Cuando la propiedad pasó de vertical a horizontal, el mundo siguió siendo el mismo, pero los negocios aumentaron y la especulación tomó las formas que hoy son ortodoxas, benditas e irrefutables, aunque los poderes (que sin embargo lo eran) no pusieran mucho empeño en imaginar una ciudad separada de la postal de casinos y baños de ola en playas alejadas, de modo que el núcleo urbano se estableció como el desván cultural de un banco (al otro lado de la bahía está el poder verdadero del búnker de datos), su logo, espacio de exhibición en terrazas y poco más.
La plebe, mientras, estaba y está a lo suyo: sobrevivir en los huertos y vaquerías asediados por la urbe, los talleres, las lindes portuarias (donde, como dice el tango, llegan almas de todos los vientos del mundo), los andamios, la hostelería y el precariado habitual. Y a veces, pero sólo cuando el desastre se hace alucinante y cotidiano (TUS), pelea contra el intento municipal de aislar la periferia humilde y blindar la pudiente.

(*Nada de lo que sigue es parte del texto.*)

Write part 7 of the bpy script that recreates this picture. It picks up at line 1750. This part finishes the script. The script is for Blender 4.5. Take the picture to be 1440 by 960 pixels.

El cabildo-margen se fue volviendo una anomalía enclaustrada en un centro que paradójicamente lo salvaba de la especulación inmediata -cosas del calendario de la ocupación del suelo-, así que cayó lentamente para acomodarse a otros planes, como el del litoral de San Martín, ya prefigurado en cemento, la ladera sur del cerro, de honrosa, pero ya vencida resistencia, y la continuación por el norte y el nordeste de un impersonal paraíso litoral.
No creo que lo que desaparece deba ser conservado; ni por una idea de belleza ni por cuestiones emotivas. Creo que la estética y sus emociones deben ser desacralizadas. No es la pérdida de lo antiguo lo que más me importa, sino la ausencia de rastros de evoluciones y revoluciones que puedan definirse en la memoria. Es la decadencia consentida y aprovechada lo que me molesta, la construcción de una huida hacia adelante basada en el modelo que repite los ciclos de crisis e ignora la evidencia de una ciudad cuyos habitantes huyen para dejar huecos que vender replicando vídeos de promoción turística y burbujas culturales amaneradas.Ya lo dijo Bernardo de Morlaix: sólo quedan del origen nombres vacíos. Espero que del Cabildo de Arriba permanezca el nombre. Así, al menos, alguien podrá preguntar de dónde viene.